Scenes as source code:
################

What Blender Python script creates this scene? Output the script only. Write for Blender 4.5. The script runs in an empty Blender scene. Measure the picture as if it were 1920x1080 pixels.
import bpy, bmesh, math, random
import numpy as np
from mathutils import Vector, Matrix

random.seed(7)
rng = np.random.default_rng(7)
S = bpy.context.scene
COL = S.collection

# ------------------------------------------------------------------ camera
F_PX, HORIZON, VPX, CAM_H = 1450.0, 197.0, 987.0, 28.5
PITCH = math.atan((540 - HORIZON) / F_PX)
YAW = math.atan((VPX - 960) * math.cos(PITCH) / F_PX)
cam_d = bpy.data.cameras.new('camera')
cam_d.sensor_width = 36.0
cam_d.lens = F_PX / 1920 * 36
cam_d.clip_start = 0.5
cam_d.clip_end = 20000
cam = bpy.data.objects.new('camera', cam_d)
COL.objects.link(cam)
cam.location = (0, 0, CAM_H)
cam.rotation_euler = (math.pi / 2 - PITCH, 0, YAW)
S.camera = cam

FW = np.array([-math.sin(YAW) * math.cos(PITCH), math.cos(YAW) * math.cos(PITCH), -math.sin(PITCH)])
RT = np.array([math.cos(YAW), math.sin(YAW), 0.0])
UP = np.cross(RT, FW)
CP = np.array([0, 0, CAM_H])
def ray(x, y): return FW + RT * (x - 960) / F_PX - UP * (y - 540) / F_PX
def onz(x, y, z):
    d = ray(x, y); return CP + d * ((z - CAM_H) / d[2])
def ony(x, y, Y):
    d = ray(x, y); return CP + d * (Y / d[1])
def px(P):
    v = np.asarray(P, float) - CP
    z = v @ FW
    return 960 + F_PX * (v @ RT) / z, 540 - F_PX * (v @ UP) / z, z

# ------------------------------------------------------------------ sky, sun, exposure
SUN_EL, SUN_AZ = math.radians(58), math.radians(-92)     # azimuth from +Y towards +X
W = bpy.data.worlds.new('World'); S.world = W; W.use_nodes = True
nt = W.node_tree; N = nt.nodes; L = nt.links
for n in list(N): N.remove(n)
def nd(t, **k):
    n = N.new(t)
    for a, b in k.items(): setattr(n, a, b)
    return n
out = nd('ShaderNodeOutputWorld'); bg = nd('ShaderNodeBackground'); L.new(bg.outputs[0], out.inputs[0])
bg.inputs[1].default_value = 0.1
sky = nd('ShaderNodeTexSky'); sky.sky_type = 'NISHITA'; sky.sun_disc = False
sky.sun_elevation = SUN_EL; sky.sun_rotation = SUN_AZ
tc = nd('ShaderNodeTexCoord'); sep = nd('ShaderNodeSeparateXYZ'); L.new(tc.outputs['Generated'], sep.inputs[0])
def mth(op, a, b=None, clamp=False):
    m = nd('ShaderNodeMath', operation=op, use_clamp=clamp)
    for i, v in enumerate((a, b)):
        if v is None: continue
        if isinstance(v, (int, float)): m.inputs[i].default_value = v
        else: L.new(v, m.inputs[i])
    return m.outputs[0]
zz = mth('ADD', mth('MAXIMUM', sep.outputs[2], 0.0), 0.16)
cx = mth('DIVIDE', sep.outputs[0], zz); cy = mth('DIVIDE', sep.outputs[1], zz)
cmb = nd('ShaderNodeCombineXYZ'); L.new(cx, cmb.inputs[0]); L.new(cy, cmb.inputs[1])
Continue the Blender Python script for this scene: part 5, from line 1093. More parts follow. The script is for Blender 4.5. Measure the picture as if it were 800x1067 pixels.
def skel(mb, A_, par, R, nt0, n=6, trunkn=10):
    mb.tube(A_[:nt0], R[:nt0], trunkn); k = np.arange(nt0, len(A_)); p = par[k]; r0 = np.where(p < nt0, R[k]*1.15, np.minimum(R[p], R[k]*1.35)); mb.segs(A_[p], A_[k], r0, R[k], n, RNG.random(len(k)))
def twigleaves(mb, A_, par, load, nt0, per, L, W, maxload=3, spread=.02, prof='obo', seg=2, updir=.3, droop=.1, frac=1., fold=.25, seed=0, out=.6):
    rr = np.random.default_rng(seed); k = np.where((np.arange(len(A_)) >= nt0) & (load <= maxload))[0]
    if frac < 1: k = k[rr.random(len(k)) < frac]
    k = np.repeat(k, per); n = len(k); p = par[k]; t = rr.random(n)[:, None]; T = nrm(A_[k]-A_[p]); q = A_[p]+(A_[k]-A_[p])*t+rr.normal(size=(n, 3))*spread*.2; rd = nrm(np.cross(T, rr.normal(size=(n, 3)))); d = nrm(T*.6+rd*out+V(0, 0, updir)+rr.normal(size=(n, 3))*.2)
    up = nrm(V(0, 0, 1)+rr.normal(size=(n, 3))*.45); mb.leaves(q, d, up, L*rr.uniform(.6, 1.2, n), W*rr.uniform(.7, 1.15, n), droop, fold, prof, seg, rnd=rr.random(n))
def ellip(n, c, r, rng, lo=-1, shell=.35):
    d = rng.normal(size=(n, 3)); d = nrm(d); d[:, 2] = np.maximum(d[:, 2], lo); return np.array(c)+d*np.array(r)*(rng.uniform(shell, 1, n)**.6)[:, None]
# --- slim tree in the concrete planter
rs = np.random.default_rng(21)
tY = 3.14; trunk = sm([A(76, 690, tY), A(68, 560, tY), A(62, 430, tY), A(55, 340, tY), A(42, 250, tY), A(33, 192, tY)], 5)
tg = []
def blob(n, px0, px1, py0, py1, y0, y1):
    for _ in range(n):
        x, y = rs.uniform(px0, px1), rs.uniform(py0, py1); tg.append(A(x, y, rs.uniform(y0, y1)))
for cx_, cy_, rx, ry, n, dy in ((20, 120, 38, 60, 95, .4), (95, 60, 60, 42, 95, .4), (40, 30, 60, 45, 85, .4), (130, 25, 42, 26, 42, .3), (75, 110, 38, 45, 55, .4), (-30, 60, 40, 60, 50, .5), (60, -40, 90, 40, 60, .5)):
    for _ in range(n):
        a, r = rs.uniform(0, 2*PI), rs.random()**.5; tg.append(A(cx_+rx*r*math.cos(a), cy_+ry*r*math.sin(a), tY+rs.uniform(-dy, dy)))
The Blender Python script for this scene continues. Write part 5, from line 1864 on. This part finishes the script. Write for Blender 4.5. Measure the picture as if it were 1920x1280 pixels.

################

Reproduce every line of the material above exactly.

What Blender Python script creates this scene? Output the script only. Write for Blender 4.5. The script runs in an empty Blender scene. Measure the picture as if it were 1920x1080 pixels.
import bpy, bmesh, math, random
import numpy as np
from mathutils import Vector, Matrix

random.seed(7)
rng = np.random.default_rng(7)
S = bpy.context.scene
COL = S.collection

# ------------------------------------------------------------------ camera
F_PX, HORIZON, VPX, CAM_H = 1450.0, 197.0, 987.0, 28.5
PITCH = math.atan((540 - HORIZON) / F_PX)
YAW = math.atan((VPX - 960) * math.cos(PITCH) / F_PX)
cam_d = bpy.data.cameras.new('camera')
cam_d.sensor_width = 36.0
cam_d.lens = F_PX / 1920 * 36
cam_d.clip_start = 0.5
cam_d.clip_end = 20000
cam = bpy.data.objects.new('camera', cam_d)
COL.objects.link(cam)
cam.location = (0, 0, CAM_H)
cam.rotation_euler = (math.pi / 2 - PITCH, 0, YAW)
S.camera = cam

FW = np.array([-math.sin(YAW) * math.cos(PITCH), math.cos(YAW) * math.cos(PITCH), -math.sin(PITCH)])
RT = np.array([math.cos(YAW), math.sin(YAW), 0.0])
UP = np.cross(RT, FW)
CP = np.array([0, 0, CAM_H])
def ray(x, y): return FW + RT * (x - 960) / F_PX - UP * (y - 540) / F_PX
def onz(x, y, z):
    d = ray(x, y); return CP + d * ((z - CAM_H) / d[2])
def ony(x, y, Y):
    d = ray(x, y); return CP + d * (Y / d[1])
def px(P):
    v = np.asarray(P, float) - CP
    z = v @ FW
    return 960 + F_PX * (v @ RT) / z, 540 - F_PX * (v @ UP) / z, z

# ------------------------------------------------------------------ sky, sun, exposure
SUN_EL, SUN_AZ = math.radians(58), math.radians(-92)     # azimuth from +Y towards +X
W = bpy.data.worlds.new('World'); S.world = W; W.use_nodes = True
nt = W.node_tree; N = nt.nodes; L = nt.links
for n in list(N): N.remove(n)
def nd(t, **k):
    n = N.new(t)
    for a, b in k.items(): setattr(n, a, b)
    return n
out = nd('ShaderNodeOutputWorld'); bg = nd('ShaderNodeBackground'); L.new(bg.outputs[0], out.inputs[0])
bg.inputs[1].default_value = 0.1
sky = nd('ShaderNodeTexSky'); sky.sky_type = 'NISHITA'; sky.sun_disc = False
sky.sun_elevation = SUN_EL; sky.sun_rotation = SUN_AZ
tc = nd('ShaderNodeTexCoord'); sep = nd('ShaderNodeSeparateXYZ'); L.new(tc.outputs['Generated'], sep.inputs[0])
def mth(op, a, b=None, clamp=False):
    m = nd('ShaderNodeMath', operation=op, use_clamp=clamp)
    for i, v in enumerate((a, b)):
        if v is None: continue
        if isinstance(v, (int, float)): m.inputs[i].default_value = v
        else: L.new(v, m.inputs[i])
    return m.outputs[0]
zz = mth('ADD', mth('MAXIMUM', sep.outputs[2], 0.0), 0.16)
cx = mth('DIVIDE', sep.outputs[0], zz); cy = mth('DIVIDE', sep.outputs[1], zz)
cmb = nd('ShaderNodeCombineXYZ'); L.new(cx, cmb.inputs[0]); L.new(cy, cmb.inputs[1])
Continue the Blender Python script for this scene: part 5, from line 1093. More parts follow. The script is for Blender 4.5. Measure the picture as if it were 800x1067 pixels.
def skel(mb, A_, par, R, nt0, n=6, trunkn=10):
    mb.tube(A_[:nt0], R[:nt0], trunkn); k = np.arange(nt0, len(A_)); p = par[k]; r0 = np.where(p < nt0, R[k]*1.15, np.minimum(R[p], R[k]*1.35)); mb.segs(A_[p], A_[k], r0, R[k], n, RNG.random(len(k)))
def twigleaves(mb, A_, par, load, nt0, per, L, W, maxload=3, spread=.02, prof='obo', seg=2, updir=.3, droop=.1, frac=1., fold=.25, seed=0, out=.6):
    rr = np.random.default_rng(seed); k = np.where((np.arange(len(A_)) >= nt0) & (load <= maxload))[0]
    if frac < 1: k = k[rr.random(len(k)) < frac]
    k = np.repeat(k, per); n = len(k); p = par[k]; t = rr.random(n)[:, None]; T = nrm(A_[k]-A_[p]); q = A_[p]+(A_[k]-A_[p])*t+rr.normal(size=(n, 3))*spread*.2; rd = nrm(np.cross(T, rr.normal(size=(n, 3)))); d = nrm(T*.6+rd*out+V(0, 0, updir)+rr.normal(size=(n, 3))*.2)
    up = nrm(V(0, 0, 1)+rr.normal(size=(n, 3))*.45); mb.leaves(q, d, up, L*rr.uniform(.6, 1.2, n), W*rr.uniform(.7, 1.15, n), droop, fold, prof, seg, rnd=rr.random(n))
def ellip(n, c, r, rng, lo=-1, shell=.35):
    d = rng.normal(size=(n, 3)); d = nrm(d); d[:, 2] = np.maximum(d[:, 2], lo); return np.array(c)+d*np.array(r)*(rng.uniform(shell, 1, n)**.6)[:, None]
# --- slim tree in the concrete planter
rs = np.random.default_rng(21)
tY = 3.14; trunk = sm([A(76, 690, tY), A(68, 560, tY), A(62, 430, tY), A(55, 340, tY), A(42, 250, tY), A(33, 192, tY)], 5)
tg = []
def blob(n, px0, px1, py0, py1, y0, y1):
    for _ in range(n):
        x, y = rs.uniform(px0, px1), rs.uniform(py0, py1); tg.append(A(x, y, rs.uniform(y0, y1)))
for cx_, cy_, rx, ry, n, dy in ((20, 120, 38, 60, 95, .4), (95, 60, 60, 42, 95, .4), (40, 30, 60, 45, 85, .4), (130, 25, 42, 26, 42, .3), (75, 110, 38, 45, 55, .4), (-30, 60, 40, 60, 50, .5), (60, -40, 90, 40, 60, .5)):
    for _ in range(n):
        a, r = rs.uniform(0, 2*PI), rs.random()**.5; tg.append(A(cx_+rx*r*math.cos(a), cy_+ry*r*math.sin(a), tY+rs.uniform(-dy, dy)))
The Blender Python script for this scene continues. Write part 5, from line 1864 on. This part finishes the script. Write for Blender 4.5. Measure the picture as if it were 1920x1280 pixels.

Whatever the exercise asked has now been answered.